I hope there's some way forward, involving fan power, the rebirth of the club as something good and true. I admire those who will make it happen, I really do. I'm done.

Truth is, I was done a long time ago. It's all been for Frank, really, so the last word has to go to him, as he comes home sometime in the Seventies, throws off his flat cap and scarf like a nicer Alf Garnett in white and red instead of claret and blue and says to my Nan, and to anyone who will listen, "Never again, Gladys."

I'm saying it with him today, for all those who have loved and been faithful to the Os in far more impressive ways than me, for all the good times they somehow extracted from the experience, in sorrow for them that it's over against their will and that it was ended for no good reason at all by the foolishness of a fool.

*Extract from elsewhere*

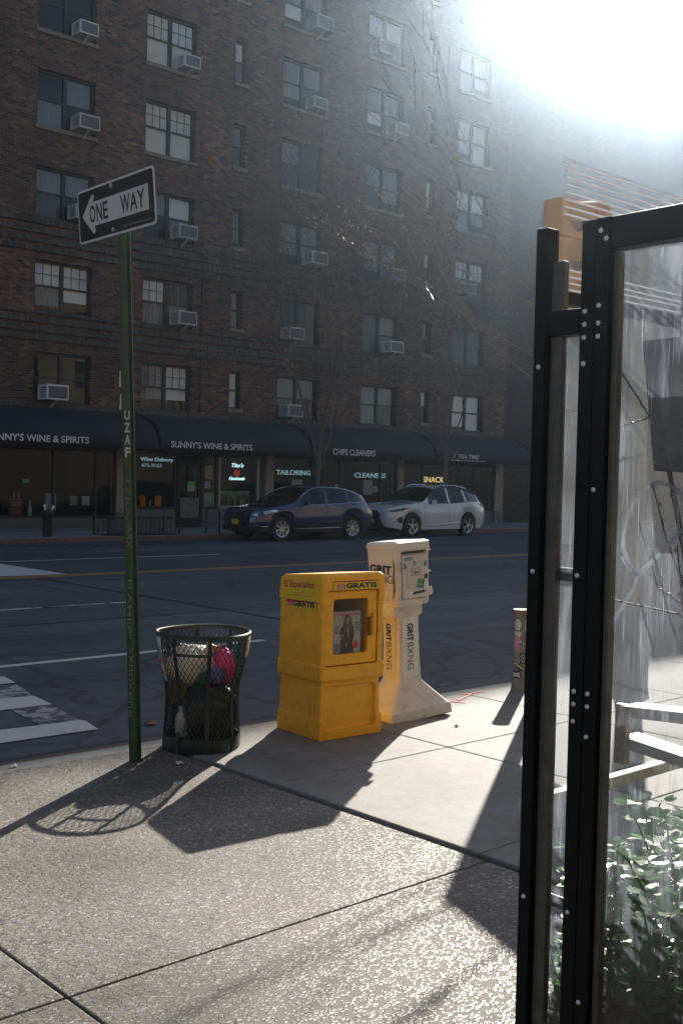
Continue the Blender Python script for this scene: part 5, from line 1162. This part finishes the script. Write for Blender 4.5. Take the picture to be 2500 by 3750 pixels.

For those fine fans there will be anger, pain, dismay and hopefully a determination to begin again. Good luck to them, and may sense prevail.

All I can offer is sympathy and the emptiness that was such a feature of life with the Orient, after that first glorious game that felt like the start of great things to a dazzled ten year old but turned out to be the best – the absolute best – it would ever get. I should have listened, Grandad. The words mean something different today.

"Never again, kid. Never again."
Brought a tear to my eye.
English by birth, Fulham by the grace of God.

Burt

I don't have any particular allegiance or affinity to the Os beyond knowing a couple of supporters, and Brisbane Road being the scene of my fondly-remembered first away-day as a kid.

So ordinarily I wouldn't be fussed about this, clubs drop out of the league, some come back, others don't, it's just the way it is.

I think what makes this case a bit more poignant than others however is it is a community-based club with a loyal core support who have been taken for an absolute ride by the authorities and their owner and to that end it's a sad demise for a long-established league club and an absolute lesson in how not to manage a club. As has been said elsewhere, not too long ago that could so easily have been us...

My hope is that they do survive as a club. Even that is in some doubt at the moment.